* **The task**
Retype exactly the lines below, beginning with the first and ending with the line where "def WX(x,y,z): return (x,y,z)" appears.

* **Data lines**

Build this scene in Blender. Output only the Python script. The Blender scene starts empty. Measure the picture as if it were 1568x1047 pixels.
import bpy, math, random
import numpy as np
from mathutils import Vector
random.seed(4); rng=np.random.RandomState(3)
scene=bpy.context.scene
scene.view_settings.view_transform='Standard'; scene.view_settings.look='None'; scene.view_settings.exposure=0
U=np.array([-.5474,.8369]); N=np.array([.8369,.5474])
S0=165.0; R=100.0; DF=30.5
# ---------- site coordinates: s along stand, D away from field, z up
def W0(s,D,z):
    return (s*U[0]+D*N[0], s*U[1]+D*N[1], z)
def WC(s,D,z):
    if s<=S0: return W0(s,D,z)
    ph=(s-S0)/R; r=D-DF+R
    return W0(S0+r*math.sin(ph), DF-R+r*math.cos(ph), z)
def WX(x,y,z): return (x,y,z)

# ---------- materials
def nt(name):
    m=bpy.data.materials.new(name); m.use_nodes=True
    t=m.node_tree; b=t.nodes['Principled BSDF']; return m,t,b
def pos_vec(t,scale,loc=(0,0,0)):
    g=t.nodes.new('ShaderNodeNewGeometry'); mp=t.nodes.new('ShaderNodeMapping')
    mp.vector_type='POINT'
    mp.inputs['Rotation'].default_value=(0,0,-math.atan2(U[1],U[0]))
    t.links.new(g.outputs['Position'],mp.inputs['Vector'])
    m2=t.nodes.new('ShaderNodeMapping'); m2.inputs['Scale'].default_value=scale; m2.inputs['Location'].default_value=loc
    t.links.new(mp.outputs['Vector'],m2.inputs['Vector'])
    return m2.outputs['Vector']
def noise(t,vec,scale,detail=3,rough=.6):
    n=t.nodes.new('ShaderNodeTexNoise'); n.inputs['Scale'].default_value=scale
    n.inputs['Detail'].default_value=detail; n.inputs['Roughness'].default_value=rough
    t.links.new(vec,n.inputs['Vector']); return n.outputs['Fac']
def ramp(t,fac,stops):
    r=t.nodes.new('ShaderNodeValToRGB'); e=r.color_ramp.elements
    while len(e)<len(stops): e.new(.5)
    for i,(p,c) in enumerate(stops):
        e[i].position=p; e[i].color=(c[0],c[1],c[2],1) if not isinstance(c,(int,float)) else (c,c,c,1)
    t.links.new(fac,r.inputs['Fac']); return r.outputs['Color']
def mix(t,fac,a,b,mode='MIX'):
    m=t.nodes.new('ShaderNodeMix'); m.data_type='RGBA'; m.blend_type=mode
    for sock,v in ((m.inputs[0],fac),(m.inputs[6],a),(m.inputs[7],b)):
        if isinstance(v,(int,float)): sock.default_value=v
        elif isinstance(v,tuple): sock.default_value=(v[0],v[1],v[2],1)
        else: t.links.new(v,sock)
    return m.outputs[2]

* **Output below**
Build this scene in Blender. Output only the Python script. The Blender scene starts empty. Measure the picture as if it were 1568x1047 pixels.
import bpy, math, random
import numpy as np
from mathutils import Vector
random.seed(4); rng=np.random.RandomState(3)
scene=bpy.context.scene
scene.view_settings.view_transform='Standard'; scene.view_settings.look='None'; scene.view_settings.exposure=0
U=np.array([-.5474,.8369]); N=np.array([.8369,.5474])
S0=165.0; R=100.0; DF=30.5
# ---------- site coordinates: s along stand, D away from field, z up
def W0(s,D,z):
    return (s*U[0]+D*N[0], s*U[1]+D*N[1], z)
def WC(s,D,z):
    if s<=S0: return W0(s,D,z)
    ph=(s-S0)/R; r=D-DF+R
    return W0(S0+r*math.sin(ph), DF-R+r*math.cos(ph), z)
def WX(x,y,z): return (x,y,z)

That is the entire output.